Buffy’s mom coming in to save her is absolutely incredibly important. It’s one of the coolest things that it is her mom and not Giles or Angel or one of the other guys. It’s great that her mom recognizes how awesome her daughter is and how much of a worthless little jerk Snyder is. Which of course will be something of a continuing thing as the show goes on. Also, it’s cool that she managed to hit him like perfectly with the flat of the ax. I feel like I would have accidentally… I don’t know…. not hit him with the flat somehow. I feel like that would take talent. Of course, I’ve never hit anything with an ax so I really don’t know.

Here we get our first indications that there is a conspiracy in Sunnydale. Which is great and makes perfect sense because honestly the police would HAVE to have some idea that something was up. But if you look at crime stats on Sunnydale, do they just show an incredibly high rate of PCP gang related incidents? Like is Sunnydale the PCP capital of the US in this universe?

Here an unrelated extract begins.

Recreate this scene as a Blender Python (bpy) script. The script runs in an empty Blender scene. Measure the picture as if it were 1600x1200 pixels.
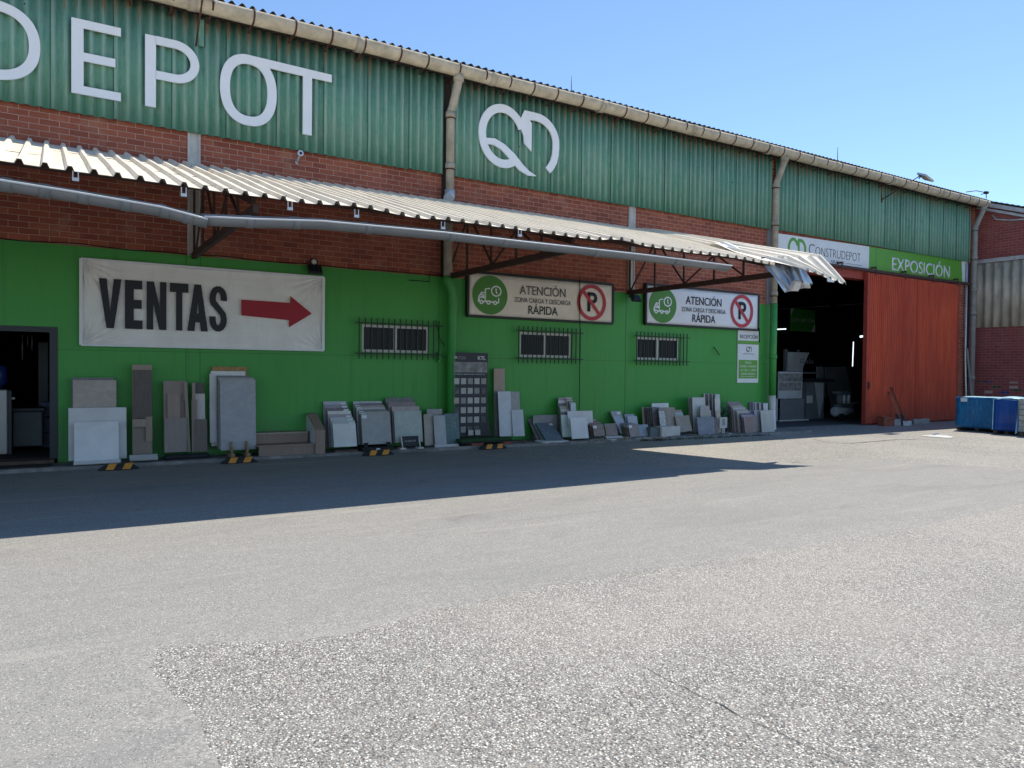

They just look so happy together!


I laugh hysterically at the idea of Spike laying down his life because of… well, because of anything, really. Much less because he somehow messed up a ceremony. Does the feast of St. Viggus really increase their power somehow? How does that work, I wonder? And why does it never come up again? And, last but not least, the killing of the Annoying One is just an absolutely fantastic and fun scene. No one will miss him and it’s time for a new leader of evil in Sunnydale.